Una delle rivelazioni più delicate riguardava un incarico ricevuto da Eni nell’ambito di un procedimento giudiziario, tanto che i legali della multinazionale avrebbero chiesto alla Procura di non divulgare il contenuto delle sue dichiarazioni. Infine, Gallo aveva fatto nomi pesanti, tra cui quelli di Ignazio La Russa, Attilio Fontana e Daniela Santanchè, raccontando come Pazzali volesse informazioni anche su di loro. Tutti elementi che, se confermati, delineerebbero un sistema di controllo e influenza ben più esteso di quanto finora emerso. Dopo l’arresto, Gallo aveva iniziato a collaborare con gli inquirenti, consapevole del rischio di un processo pesante e delle prove schiaccianti raccolte contro di lui. Aveva reso lunghe dichiarazioni, riempiendo verbali su verbali, probabilmente nel tentativo di mitigare la sua posizione.
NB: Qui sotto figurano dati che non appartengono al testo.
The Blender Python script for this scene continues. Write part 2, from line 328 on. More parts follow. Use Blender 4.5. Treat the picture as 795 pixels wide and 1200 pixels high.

La sua morte improvvisa getta ora un’ombra su tutto questo. Se, come sembra, la sua collaborazione avrebbe potuto portare a ulteriori sviluppi nelle indagini, chi aveva interesse a che certe rivelazioni non venissero mai fatte? Certo, c’è ancora Samuele Calamucci, l’hacker di Equalize che ha reso anch’egli dichiarazioni importanti, ma il suo ruolo appare meno centrale rispetto a quello di Gallo. I documenti che quest’ultimo aveva firmato avranno comunque un peso nel processo, ma la loro attendibilità verrà sicuramente messa in discussione dagli imputati, che ora possono sfruttare il fatto che il principale accusatore non potrà più confermarne il contenuto in aula.

La narrazione ufficiale parla di un uomo sopraffatto dallo stress e dalla disperazione, ma molti elementi portano a chiedersi se non ci sia qualcosa di più dietro questa vicenda. La coincidenza temporale con l’imminente udienza al Riesame, il sequestro dei telefoni e del cibo, il livello di segreti che custodiva: tutto contribuisce a creare un alone di sospetto. L’indagine farà il suo corso, ma intanto, con la morte di Carmine Gallo, un pezzo importante di questa storia si è perso per sempre. E ora chi se la sente di criticare i cosiddetti “complottisti”?